Sunday, January 14, 2007

Why are we so awful at foreign policy?

In his New York Times column, “Stumbling Around the World”, Nicholas Kristof begs an answer to the question: Why are we so awful at foreign policy? Before I attempt to answer this question, I would like to cite two examples provided by Mr. Kristof:

Iraq is the example of the moment. We invaded, thinking that we would get a pro-American bulwark, cheap oil, long-term military bases and the gratitude of liberated Iraqis. Instead, we fought Iraq, and Iran won.

Speaking of which, look at Iran. In 1953, we helped overthrow the democratically elected prime minister, Mohammed Mossadegh, to achieve a more pro-Western government. That created tensions that led to the Iranian revolution of 1979 and the rise of mullahs with nuclear dreams. If it weren’t for our own policies, Iran might well now have a pro-American government.

Not surprisingly, since World War II, a linkage can be established between America’s preemptive wars/wars of choice and their desired outcomes: they have invariably failed and set back U.S. foreign policy for decades.
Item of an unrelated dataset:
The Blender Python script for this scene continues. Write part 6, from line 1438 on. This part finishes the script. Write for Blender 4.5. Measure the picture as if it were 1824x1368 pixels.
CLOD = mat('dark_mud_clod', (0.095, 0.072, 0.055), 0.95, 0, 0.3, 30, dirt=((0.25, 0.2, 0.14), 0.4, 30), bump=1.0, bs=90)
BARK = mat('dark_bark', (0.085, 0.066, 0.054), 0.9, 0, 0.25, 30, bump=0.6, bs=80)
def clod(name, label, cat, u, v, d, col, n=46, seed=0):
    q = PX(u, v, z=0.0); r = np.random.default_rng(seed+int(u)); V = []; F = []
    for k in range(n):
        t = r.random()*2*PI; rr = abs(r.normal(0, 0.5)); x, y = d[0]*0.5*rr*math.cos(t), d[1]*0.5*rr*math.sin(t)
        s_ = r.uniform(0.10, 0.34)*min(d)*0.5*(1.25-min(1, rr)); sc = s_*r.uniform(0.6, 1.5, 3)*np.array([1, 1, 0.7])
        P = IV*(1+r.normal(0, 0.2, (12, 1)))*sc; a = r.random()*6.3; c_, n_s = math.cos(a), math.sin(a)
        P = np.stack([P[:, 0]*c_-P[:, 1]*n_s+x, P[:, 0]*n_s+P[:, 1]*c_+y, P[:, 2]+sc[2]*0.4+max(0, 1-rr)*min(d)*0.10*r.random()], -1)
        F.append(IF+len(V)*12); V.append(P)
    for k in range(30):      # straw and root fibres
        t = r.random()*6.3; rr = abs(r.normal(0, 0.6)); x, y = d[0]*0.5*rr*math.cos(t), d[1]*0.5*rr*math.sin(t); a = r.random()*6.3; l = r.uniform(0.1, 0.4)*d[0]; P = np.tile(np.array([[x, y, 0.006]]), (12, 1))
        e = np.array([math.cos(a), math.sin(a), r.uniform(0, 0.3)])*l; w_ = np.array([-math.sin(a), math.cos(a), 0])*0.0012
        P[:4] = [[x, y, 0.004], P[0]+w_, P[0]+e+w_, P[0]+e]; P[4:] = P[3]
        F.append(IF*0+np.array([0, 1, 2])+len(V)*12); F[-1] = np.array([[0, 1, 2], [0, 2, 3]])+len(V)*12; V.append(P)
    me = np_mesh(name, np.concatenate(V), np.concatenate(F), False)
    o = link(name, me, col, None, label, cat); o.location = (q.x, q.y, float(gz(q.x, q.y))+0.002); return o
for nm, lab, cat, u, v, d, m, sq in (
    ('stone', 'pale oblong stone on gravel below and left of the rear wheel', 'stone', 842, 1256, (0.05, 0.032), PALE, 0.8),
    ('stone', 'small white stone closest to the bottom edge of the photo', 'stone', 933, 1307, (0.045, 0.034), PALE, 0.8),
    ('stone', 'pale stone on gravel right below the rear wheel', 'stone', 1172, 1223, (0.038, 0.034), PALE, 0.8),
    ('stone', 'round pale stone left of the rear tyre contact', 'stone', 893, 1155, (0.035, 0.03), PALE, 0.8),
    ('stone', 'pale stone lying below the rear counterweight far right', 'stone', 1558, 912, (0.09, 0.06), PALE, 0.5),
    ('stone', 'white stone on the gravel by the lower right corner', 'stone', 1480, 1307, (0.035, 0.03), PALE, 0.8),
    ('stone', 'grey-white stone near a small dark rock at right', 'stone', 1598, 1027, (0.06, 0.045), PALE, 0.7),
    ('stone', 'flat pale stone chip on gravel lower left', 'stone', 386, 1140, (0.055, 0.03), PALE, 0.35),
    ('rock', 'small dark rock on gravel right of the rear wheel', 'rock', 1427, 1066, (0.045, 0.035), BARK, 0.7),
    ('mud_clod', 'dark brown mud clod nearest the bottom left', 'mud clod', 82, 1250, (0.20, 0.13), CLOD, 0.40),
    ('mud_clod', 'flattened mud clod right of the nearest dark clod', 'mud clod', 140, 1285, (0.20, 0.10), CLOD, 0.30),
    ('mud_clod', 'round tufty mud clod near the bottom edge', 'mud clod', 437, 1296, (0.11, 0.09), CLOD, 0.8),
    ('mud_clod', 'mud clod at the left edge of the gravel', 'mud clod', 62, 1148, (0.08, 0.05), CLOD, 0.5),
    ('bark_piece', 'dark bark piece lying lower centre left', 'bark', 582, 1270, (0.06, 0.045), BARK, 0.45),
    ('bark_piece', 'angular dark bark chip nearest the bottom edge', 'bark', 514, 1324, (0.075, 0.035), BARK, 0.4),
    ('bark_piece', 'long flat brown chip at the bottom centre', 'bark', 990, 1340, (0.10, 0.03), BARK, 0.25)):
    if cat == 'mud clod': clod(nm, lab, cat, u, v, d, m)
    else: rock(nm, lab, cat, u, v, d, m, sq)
In fact, if the target country had just two of its three defining national characteristics – language, religion, and form of government – differ widely from that of the western world, then invariably U.S. political objectives in a lengthy preemptive war (i.e. a war of choice) were never met.

In fact, even the short, CIA-supported, 1961 Bay of Pigs invasion of Cuba failed to overthrow Fidel Castro and helped further solidify Cuba's relationship with the Soviet Union. Forty five years later Castro is still around and Cuba remains standing as one of the last vestiges of the communist dominoes.

Over fifty years after the Korean Armistice and thirty odd years after our ignominious withdrawal from SaigonNorth Korea and Vietnam remain as the other glaring examples of communist dominoes that our failed foreign policy ventures have left standing.

President Bush is now trying hard to prevent yet another U.S. foreign policy domino theory – the Bush Doctrine, which calls for pre-emptive action against states that pursue WMD programs and/or support terrorism in the name of religion – from failing in Iraq and spreading undesirable outcomes throughout the Middle East. If we fail in Iraq, the Bush Administration is concerned that Iran and Syria will be the next dominoes to fall – in that, they will acquire WMD and more overtly support terrorist acts against western interests around the world.

My answer to Mr. Kristof’s question can be found in a letter of mine that was published in The Wall Street Journal on October 6, 2006:
We continue to talk about the "root cause of terrorism," but there seems to be a basic disconnect between the Judeo-Christian and Muslim worlds' reasoning on this issue. Muslim dictators use their convenient line that "Palestine is the core issue," while Western leaders seem to have coalesced on "freedom and democracy" as being their core issue in the post-9/11 era.
The U.S. could make serious progress with this reasoning if it showed some consistency in the application of its core values to its foreign policy. This would necessarily imply that we make no exceptions of convenience even in the short-term: Musharraf, Mubarak, Nazarbayev, Abdallah, et al. We insult the intelligence of the common Muslim populace with these exceptions of convenience -- this is the core issue, it seems to me.
The bottom line is that we are so awful at foreign policy because it is not consistent, it does not reflect our core values, and we make too many exceptions of convenience.